Of course, I still didn’t believe them about Jesus rising from the dead. I argued with them and told them I’d need to see and touch Jesus for myself, wounds and all. I said so really vehemently.
 
So you’re probably wondering why I went back. Believe me, it wasn’t easy. But I have several good reasons for my decision. 
 
These are my brothers, along with the women who have become our sisters too. We all followed Jesus together. And maybe we didn’t have Jesus anymore. But we had each other. 
 
I also returned simply because Peter and the others came after me. It was dangerous and stupid. 
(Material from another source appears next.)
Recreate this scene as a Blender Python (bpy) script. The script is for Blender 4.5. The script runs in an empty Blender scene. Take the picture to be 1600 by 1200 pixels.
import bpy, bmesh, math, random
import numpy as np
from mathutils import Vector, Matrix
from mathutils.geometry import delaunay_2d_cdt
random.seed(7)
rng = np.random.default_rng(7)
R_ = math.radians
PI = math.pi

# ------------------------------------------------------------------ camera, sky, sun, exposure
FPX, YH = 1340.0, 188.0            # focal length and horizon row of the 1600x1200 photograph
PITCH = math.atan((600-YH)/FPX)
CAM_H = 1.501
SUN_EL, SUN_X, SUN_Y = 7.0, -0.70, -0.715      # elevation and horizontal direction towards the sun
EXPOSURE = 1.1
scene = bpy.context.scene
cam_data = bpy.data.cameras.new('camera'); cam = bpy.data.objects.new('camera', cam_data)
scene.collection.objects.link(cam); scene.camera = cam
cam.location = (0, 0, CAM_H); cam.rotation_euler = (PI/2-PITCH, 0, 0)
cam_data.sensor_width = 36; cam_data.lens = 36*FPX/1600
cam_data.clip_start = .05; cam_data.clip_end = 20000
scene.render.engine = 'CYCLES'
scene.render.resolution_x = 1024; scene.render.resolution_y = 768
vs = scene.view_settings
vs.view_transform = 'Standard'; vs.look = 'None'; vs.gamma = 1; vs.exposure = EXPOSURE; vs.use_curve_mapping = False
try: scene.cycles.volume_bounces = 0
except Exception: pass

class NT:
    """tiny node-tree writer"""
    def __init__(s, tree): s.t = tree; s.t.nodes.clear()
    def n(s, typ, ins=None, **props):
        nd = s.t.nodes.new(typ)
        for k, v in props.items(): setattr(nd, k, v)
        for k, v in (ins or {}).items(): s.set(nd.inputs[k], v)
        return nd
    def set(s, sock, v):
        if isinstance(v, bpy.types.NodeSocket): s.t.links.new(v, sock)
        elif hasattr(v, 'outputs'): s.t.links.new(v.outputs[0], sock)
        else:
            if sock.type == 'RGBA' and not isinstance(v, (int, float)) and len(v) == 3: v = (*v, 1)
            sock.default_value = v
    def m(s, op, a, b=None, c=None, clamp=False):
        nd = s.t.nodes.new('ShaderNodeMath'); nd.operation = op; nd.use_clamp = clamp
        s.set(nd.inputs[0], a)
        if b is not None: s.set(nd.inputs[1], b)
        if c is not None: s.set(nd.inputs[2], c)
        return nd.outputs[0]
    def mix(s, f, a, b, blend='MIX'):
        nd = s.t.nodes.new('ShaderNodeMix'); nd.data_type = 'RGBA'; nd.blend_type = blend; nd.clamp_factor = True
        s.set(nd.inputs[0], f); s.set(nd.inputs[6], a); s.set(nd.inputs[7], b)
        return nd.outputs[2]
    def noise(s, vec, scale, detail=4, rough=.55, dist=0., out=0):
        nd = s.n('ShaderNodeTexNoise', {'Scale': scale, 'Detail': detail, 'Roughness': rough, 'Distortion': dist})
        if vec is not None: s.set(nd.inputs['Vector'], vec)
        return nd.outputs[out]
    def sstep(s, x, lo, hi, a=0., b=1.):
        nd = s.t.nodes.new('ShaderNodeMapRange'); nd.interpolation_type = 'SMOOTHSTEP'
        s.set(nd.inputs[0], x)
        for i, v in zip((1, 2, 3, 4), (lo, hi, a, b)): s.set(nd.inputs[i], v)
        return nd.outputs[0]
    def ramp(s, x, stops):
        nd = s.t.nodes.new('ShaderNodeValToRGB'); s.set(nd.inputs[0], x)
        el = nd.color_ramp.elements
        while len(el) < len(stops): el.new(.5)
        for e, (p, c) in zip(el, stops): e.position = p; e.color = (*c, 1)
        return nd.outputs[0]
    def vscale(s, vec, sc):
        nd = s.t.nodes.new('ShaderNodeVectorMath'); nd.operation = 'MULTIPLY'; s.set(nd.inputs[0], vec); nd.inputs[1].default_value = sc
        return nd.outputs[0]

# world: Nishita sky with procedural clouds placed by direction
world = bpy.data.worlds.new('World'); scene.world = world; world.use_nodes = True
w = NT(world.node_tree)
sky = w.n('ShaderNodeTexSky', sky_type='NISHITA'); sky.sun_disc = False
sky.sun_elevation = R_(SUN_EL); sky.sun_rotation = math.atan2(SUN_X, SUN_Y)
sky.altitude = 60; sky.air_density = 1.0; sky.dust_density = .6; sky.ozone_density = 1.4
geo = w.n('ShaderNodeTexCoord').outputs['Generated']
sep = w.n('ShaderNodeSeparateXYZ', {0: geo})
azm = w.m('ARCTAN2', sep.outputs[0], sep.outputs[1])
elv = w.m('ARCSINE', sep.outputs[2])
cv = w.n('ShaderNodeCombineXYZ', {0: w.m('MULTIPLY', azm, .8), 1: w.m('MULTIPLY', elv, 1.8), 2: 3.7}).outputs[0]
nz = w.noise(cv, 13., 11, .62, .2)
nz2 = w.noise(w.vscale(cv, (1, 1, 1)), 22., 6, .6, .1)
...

I didn’t want them to get caught by the Romans or the religious leaders and end up being punished for my actions. So I returned for the sake of their safety. But I didn’t plan to stay long.
 
I look back on that with regret. How little I understood about Jesus even after being his disciple! Thank God, Jesus came back for me too. There I was in the room, still as broken as can be. Then suddenly Jesus was standing with us, real and wounded. Yet with such forgiveness that he restored my faith. 
 
Jesus filled me with a new insight too – no one demandedhis life. He offered it freely. It was that freely givenlife that defeated the great evil enemy – fearful hatred. My confidence comes from that. Confidence in a greater justice, confidence in the necessity and power of forgiveness. Confidence in doing right and serving the good. It changed Peter, the other disciples, and me. 
 
I am old now. My own life is nearing an end in this country so different from my birthplace. Hoddu as it is called in Hebrew, after its great river Sindhu. Others call it India. And I tell you my story because it is why I came with such confidence as an Apostle of Jesus to you. I believe. And how blessed are you who have not seen and yet have come to believe! Amen.